Objective
Provide an exact transcription of all the records.

Records for this task
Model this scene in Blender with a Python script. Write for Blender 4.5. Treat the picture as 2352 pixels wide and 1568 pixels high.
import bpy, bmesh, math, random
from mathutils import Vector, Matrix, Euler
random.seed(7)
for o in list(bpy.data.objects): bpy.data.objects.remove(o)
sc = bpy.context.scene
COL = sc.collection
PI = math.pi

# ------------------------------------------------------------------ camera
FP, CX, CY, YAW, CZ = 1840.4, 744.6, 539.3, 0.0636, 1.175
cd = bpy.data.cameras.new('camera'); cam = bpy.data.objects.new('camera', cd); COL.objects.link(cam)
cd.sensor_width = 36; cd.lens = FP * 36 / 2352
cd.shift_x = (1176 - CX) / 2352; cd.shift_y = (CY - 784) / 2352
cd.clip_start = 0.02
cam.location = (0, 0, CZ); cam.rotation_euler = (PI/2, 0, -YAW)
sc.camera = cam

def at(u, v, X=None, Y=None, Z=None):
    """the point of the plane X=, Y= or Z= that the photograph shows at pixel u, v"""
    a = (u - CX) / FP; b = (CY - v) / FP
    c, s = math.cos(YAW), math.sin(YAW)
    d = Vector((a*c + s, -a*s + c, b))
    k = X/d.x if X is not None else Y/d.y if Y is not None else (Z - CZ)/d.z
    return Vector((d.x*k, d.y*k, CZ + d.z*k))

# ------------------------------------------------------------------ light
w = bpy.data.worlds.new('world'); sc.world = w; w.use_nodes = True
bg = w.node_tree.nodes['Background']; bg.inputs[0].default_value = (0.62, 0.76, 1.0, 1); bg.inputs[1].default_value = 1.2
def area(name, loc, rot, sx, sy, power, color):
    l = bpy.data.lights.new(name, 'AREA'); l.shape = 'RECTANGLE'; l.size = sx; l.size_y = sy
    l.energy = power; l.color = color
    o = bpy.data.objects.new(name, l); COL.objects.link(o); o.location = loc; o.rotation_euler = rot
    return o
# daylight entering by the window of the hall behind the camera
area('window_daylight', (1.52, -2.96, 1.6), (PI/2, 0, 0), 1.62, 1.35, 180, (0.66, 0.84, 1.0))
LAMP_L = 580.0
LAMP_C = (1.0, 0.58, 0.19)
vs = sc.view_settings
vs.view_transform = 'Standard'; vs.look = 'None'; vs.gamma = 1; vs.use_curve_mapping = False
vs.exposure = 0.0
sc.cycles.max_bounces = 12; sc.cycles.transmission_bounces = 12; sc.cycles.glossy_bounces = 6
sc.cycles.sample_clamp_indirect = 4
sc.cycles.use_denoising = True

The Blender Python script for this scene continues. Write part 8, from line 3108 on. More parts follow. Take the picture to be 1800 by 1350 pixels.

Response for this exercise
Model this scene in Blender with a Python script. Write for Blender 4.5. Treat the picture as 2352 pixels wide and 1568 pixels high.
import bpy, bmesh, math, random
from mathutils import Vector, Matrix, Euler
random.seed(7)
for o in list(bpy.data.objects): bpy.data.objects.remove(o)
sc = bpy.context.scene
COL = sc.collection
PI = math.pi

# ------------------------------------------------------------------ camera
FP, CX, CY, YAW, CZ = 1840.4, 744.6, 539.3, 0.0636, 1.175
cd = bpy.data.cameras.new('camera'); cam = bpy.data.objects.new('camera', cd); COL.objects.link(cam)
cd.sensor_width = 36; cd.lens = FP * 36 / 2352
cd.shift_x = (1176 - CX) / 2352; cd.shift_y = (CY - 784) / 2352
cd.clip_start = 0.02
cam.location = (0, 0, CZ); cam.rotation_euler = (PI/2, 0, -YAW)
sc.camera = cam

def at(u, v, X=None, Y=None, Z=None):
    """the point of the plane X=, Y= or Z= that the photograph shows at pixel u, v"""
    a = (u - CX) / FP; b = (CY - v) / FP
    c, s = math.cos(YAW), math.sin(YAW)
    d = Vector((a*c + s, -a*s + c, b))
    k = X/d.x if X is not None else Y/d.y if Y is not None else (Z - CZ)/d.z
    return Vector((d.x*k, d.y*k, CZ + d.z*k))

# ------------------------------------------------------------------ light
w = bpy.data.worlds.new('world'); sc.world = w; w.use_nodes = True
bg = w.node_tree.nodes['Background']; bg.inputs[0].default_value = (0.62, 0.76, 1.0, 1); bg.inputs[1].default_value = 1.2
def area(name, loc, rot, sx, sy, power, color):
    l = bpy.data.lights.new(name, 'AREA'); l.shape = 'RECTANGLE'; l.size = sx; l.size_y = sy
    l.energy = power; l.color = color
    o = bpy.data.objects.new(name, l); COL.objects.link(o); o.location = loc; o.rotation_euler = rot
    return o
# daylight entering by the window of the hall behind the camera
area('window_daylight', (1.52, -2.96, 1.6), (PI/2, 0, 0), 1.62, 1.35, 180, (0.66, 0.84, 1.0))
LAMP_L = 580.0
LAMP_C = (1.0, 0.58, 0.19)
vs = sc.view_settings
vs.view_transform = 'Standard'; vs.look = 'None'; vs.gamma = 1; vs.use_curve_mapping = False
vs.exposure = 0.0
sc.cycles.max_bounces = 12; sc.cycles.transmission_bounces = 12; sc.cycles.glossy_bounces = 6
sc.cycles.sample_clamp_indirect = 4
sc.cycles.use_denoising = True

The Blender Python script for this scene continues. Write part 8, from line 3108 on. More parts follow. Take the picture to be 1800 by 1350 pixels.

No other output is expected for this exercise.